The parties here are all in very poor circumstances. The father of the child for whom the aliment is sought has left the country in impecunious circumstances; the mother has to support herself by keeping lodgers on a small scale; and the grandfather himself has a very limited income, and seems to have burdened himself with a number of his relations who already live in family with him; so that it is a case in which the rule applies very strongly that the obligation lying upon the grandfather to aliment his grandchild is to be left to his own discretion, so that he may discharge it in the wav which he finds least burdensome to himself. That is the general rule in such cases, and the circumstances of this case make that rule more than usually applicable.

I think therefore that we must reverse the interlocutors of the Sheriff-Substitute and the Sheriff and sustain the defences.

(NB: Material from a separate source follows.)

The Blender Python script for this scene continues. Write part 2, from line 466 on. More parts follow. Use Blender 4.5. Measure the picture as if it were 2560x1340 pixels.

Lord Adam—There is no question in the present case as to the liability of the grandfather to aliment this child, for he admits his liability. The only question which is raised is as to the manner in which this liability may be discharged, and the way in which the defender proposes to discharge his liability is by taking this child into family with him.

The pursuer refuses this offer, and claims a sum of money instead.

I agree with your Lordship that when a demand of this kind is made the party against whom it is made may discharge his obligation in the manner least inconvenient to himself. If any good reason could be suggested why an offer to receive the child into family should not be agreed to, that would materially alter the case, as, for instance, where it would be detrimental to the health or morals of the child, but in the present case there is no suggestion of this kind, and I can see no reason why this child should not be alimented in its grandfather's house.

Lord M'Laren concurred.

Lord Shand was absent.

The Court recalled the interlocutors of the Sheriff-Substitute and the Sheriff, and sustained the defences.

Counsel:

Counsel for the Pursuers— P. Smith. Agents— W. R. Patrick & Wallace-James, S.S.C.

Counsel for the Defender— G. W. Burnet. Agent— James Drummond, W.S.